David Joseph Goudlock, age 23, from Buncombe County Asheville, North Carolina .

Parents: David J. Goudlock Sr.

Service era: Korea
Schools: Stephens Lee High graduate, Tuskegee Institute

Date of death: Friday, January 5, 1951
Death details: By mid-November 1950, U.S. and Allied forces had advanced to within approximately sixty miles of the Yalu River, the border between North Korea and China. On November 25, approximately 300,000 Chinese Communist Forces (CCF) “volunteers” suddenly and fiercely counterattacked after crossing the Yalu. The 2nd Infantry Division, located the farthest north of units at the Chongchon River, could not halt the CCF advance and was ordered to withdraw to defensive positions at Sunchon in the South Pyongan province of North Korea.

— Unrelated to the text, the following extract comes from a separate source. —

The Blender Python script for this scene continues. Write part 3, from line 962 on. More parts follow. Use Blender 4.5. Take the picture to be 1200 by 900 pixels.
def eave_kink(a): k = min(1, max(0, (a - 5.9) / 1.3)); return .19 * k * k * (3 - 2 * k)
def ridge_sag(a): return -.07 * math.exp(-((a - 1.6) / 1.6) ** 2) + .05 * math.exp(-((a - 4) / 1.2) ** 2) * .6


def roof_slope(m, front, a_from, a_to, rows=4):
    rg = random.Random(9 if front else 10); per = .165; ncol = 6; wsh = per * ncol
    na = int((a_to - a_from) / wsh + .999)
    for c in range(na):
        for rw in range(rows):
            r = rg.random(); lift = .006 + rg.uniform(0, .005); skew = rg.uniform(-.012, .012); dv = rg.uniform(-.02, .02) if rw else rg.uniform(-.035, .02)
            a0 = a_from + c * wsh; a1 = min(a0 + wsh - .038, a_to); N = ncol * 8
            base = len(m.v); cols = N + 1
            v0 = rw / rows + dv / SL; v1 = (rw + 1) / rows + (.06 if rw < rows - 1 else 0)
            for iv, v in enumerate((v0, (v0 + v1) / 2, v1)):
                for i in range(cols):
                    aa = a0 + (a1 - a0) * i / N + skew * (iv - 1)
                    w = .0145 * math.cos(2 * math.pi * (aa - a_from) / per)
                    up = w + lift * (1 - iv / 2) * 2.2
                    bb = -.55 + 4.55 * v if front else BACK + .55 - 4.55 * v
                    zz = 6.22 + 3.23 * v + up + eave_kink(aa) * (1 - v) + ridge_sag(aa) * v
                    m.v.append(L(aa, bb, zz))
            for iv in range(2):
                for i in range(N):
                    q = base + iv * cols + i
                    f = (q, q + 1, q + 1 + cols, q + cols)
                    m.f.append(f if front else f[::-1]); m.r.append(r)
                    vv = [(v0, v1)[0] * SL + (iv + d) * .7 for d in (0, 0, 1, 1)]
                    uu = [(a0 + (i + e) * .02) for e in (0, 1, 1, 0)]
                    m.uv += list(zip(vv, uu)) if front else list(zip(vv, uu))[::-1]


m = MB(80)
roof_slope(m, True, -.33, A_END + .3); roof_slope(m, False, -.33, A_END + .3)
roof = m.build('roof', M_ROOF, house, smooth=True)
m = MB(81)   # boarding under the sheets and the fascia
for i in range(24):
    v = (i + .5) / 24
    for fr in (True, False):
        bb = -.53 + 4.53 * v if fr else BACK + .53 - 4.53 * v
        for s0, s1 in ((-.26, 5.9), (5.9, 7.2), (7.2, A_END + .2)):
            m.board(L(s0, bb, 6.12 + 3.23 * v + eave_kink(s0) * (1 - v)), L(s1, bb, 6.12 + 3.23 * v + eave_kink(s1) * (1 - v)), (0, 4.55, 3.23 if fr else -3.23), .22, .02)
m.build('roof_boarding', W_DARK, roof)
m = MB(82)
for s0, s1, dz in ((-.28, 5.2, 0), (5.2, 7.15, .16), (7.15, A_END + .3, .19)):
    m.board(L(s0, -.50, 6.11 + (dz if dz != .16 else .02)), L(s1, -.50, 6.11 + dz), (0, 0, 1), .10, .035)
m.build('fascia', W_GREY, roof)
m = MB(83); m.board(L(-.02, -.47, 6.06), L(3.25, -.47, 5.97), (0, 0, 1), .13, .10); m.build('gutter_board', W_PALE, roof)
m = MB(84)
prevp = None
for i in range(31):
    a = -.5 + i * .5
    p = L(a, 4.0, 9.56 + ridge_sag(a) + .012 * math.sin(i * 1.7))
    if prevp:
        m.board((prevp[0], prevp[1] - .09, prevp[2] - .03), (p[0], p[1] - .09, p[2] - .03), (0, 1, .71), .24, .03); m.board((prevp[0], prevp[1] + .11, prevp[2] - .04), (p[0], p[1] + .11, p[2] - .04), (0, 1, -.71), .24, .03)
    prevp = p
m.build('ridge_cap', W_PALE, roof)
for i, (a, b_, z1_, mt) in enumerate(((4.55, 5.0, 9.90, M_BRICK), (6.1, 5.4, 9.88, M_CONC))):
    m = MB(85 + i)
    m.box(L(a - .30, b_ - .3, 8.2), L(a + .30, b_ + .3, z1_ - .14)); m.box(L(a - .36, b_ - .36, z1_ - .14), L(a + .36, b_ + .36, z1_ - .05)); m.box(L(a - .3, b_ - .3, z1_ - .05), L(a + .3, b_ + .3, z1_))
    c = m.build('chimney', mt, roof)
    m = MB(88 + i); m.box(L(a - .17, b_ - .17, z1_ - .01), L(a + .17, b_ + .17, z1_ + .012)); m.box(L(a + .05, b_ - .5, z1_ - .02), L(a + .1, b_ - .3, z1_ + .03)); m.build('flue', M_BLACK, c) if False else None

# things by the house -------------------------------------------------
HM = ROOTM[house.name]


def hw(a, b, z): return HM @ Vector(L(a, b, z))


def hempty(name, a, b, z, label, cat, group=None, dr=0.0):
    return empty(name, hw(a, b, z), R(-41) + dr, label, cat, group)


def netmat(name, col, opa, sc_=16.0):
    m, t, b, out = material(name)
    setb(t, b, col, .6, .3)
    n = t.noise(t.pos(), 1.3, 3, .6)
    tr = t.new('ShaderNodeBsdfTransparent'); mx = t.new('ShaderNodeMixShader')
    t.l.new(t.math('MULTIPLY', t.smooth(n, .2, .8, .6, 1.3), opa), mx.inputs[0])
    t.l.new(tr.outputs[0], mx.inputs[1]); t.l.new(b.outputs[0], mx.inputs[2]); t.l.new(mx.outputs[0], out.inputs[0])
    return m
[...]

As the division pulled back from Kunu-ri toward Sunchon, it conducted an intense rearguard action while fighting to break through well-defended roadblocks set up by CCF infiltrators. The withdrawal was not complete until December 1, and the 2nd Infantry Division suffered extremely heavy casualties in the process. Sergeant David Joseph Goudlock Jr., who joined the U.S. Army from Pennsylvania, served with Battery B, 503rd Field Artillery Battalion, 2nd Infantry Division. He was captured by enemy forces on December 1, 1950, as his unit made a fighting withdrawal from Kunu-ri south to Sunchon, North Korea. He was forced to march north to the Pukchin Tarigol Valley, where he died of exhaustion, malnutrition and dysentery in a small, unidentified village on January 5, 1951. His remains have not been identified among those returned to U.S. custody. Sergeant Goudlock is memorialized on the Courts of the Missing at the National Memorial Cemetery of the Pacific. His name is also inscribed on the Korean War Veterans Memorial Wall in Washington, DC, which was updated in 2022 to include the names of the fallen.